Usually when separating a case and a textblock, you can get rid of the original endsheet. Sometimes, though, the endsheet is particularly nice or important, and so you have to adjust your methods. (If you don't save it, you need to sew on new endsheets.) Usually that means that you keep it on the text block and just left enough of it to slip in the overhang of your spine lining. In the case of this dictionary, though, I was actually putting it into an entirely new case, so I had to carefully remove the endsheet from the board. I found this, which amused me enough that I took a picture of it:
Because sometimes, you know, you need to be reminded which one is the front endsheet and which one is the back:
The weird bits of white paper sticking out are a type of fibrous sheet called reemay, which, happily enough, does not stick to paste, and so is very useful for when one is doing paper repairs and does not want one page to stick to another. (This one had a fair number of torn pages to repair. Page mends tend to be fairly tedious, unfortunately, but they're the most common repair you'll ever had to do.)

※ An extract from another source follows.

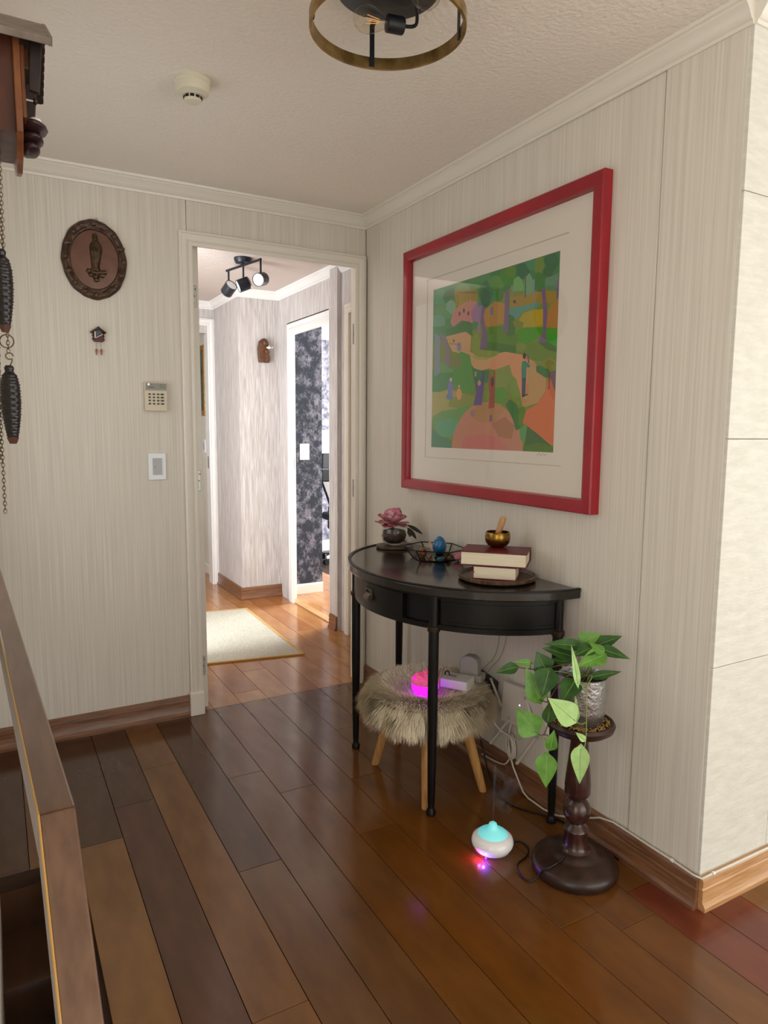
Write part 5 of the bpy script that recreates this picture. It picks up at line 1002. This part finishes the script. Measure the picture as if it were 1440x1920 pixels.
# ---- wooden handrail along the left wall
ZR = .85; RW = .042
A0 = Vector((-1.690, -.004, ZR)); Bn = Vector((-1.601, -2.224, ZR)); dirn = (Bn-A0).normalized(); sd2 = Vector((-dirn.y, dirn.x, 0)); sd2 = sd2 if sd2.x > 0 else -sd2
hr = thing('handrail', tuple(Bn), 'brown wooden handrail with reflected light painted on one edge along the left wall in the foreground', 'handrail')
dn = (dirn*.95+Vector((0, 0, -1))).normalized(); En = Bn+dn*.95
Hh = .078
def seg(P, Q, tp, tq): return [P+sd2*s_*RW/2+t_ for (P, t_) in ((P, tp), (Q, tq)) for s_ in (1, -1)]
b = MB(); lowA = Vector((0, 0, -Hh)); dl = Vector((0, 0, -Hh*1.0))
k1 = Bn+Vector((0, 0, -Hh))-dirn*Hh*.40
b.add(seg(A0, Bn, Vector(), Vector())+[A0+sd2*RW/2+lowA, A0-sd2*RW/2+lowA, k1+sd2*RW/2, k1-sd2*RW/2],
      [(0, 1, 3, 2), (4, 6, 7, 5), (0, 2, 6, 4), (1, 5, 7, 3), (0, 4, 5, 1), (2, 3, 7, 6)]); b.build('level_rail', 'rail_wood', hr, bev=.003)
k2 = En+Vector((0, 0, -Hh))-dirn*Hh*.40
b = MB(); b.add(seg(Bn, En, Vector(), Vector())+[k1+sd2*RW/2, k1-sd2*RW/2, k2+sd2*RW/2, k2-sd2*RW/2],
      [(0, 1, 3, 2), (4, 6, 7, 5), (0, 2, 6, 4), (1, 5, 7, 3), (0, 4, 5, 1), (2, 3, 7, 6)]); b.build('sloping_rail', 'rail_wood', hr, bev=.003)
MB().tube([A0-sd2*(RW/2-.0003)+Vector((0, 0, -.0012)), Bn-sd2*(RW/2-.0003)+Vector((0, 0, -.0012)), En-sd2*(RW/2-.0003)+Vector((0, 0, -.0012))], .0016, 6).build('edge_glint', 'rail_glint', hr)  # thin gold strip stands in for light reflected along the edge
for q in (.03, .30):
    p = A0.lerp(Bn, q)+Vector((0, 0, -Hh)); MB().tube([p+Vector((0, 0, .002)), p+Vector((0, 0, -.02)), Vector((-1.70, p.y, p.z-.03))], .005, 10).build('wall_bracket', 'lamp_black', hr, smooth=60)
for o in bpy.data.objects:
    if '_org' in o: del o['_org']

If you look to the right, you'll also notice my spatulas, which are very useful for scraping one thing away from another. That's how I got the endsheet away from the board.
Once your case is off, your various pages are mended, etc. etc., you may have to look at how the book is put together. Is it sewn, or put together using plastic adhesive? (That's how paperbacks today are done, and a fair number of commercial hardbacks, too.) If it's sewn, is the sewing structure still stable? (Ooh, alliteration.)
If the sewing structure has been destroyed over the years, you will probably need to resew the book:
Usually I do this sort of thing on a frame, but my coworkers at the LC didn't usually use sewing frames, and I was determined to try their methods and see how they worked for myself. (My conclusion: I could manage, but dear lord, it is ever so much more helpful to use a frame. You don't have to waste a lot of time constantly making sure that your tapes are taut.)
Even if you don't need to resew the entire book, you will probably need to sew on new endsheets, unless you're saving the old endsheets or the paper is too delicate for sewing, in which case you'll have to hinge them in using paste and strong-yet-flexible Japanese paper.
Once your book is stable, your endsheets are on, and your spine is lined (paper, and then cloth — at Wesleyan, we use a different technique involving something called a hollow tube, which I actually like much better, but the LC way is faster), then it's time for the case.
In the picture beneath, I actually created an entirely new case for the text block, since the boards of the original case were no longer strong enough. Whether it's a new case or the original case, however, you place the textblock in the case the way you want it to fit, and then paint PVA (polyvinyl acetate, a type of adhesive) across the endsheet in a thin layer. Press the board down, make sure there are no wrinkles, repeat on the other side, and then let it sit in a press for a while, and voila! You have a book.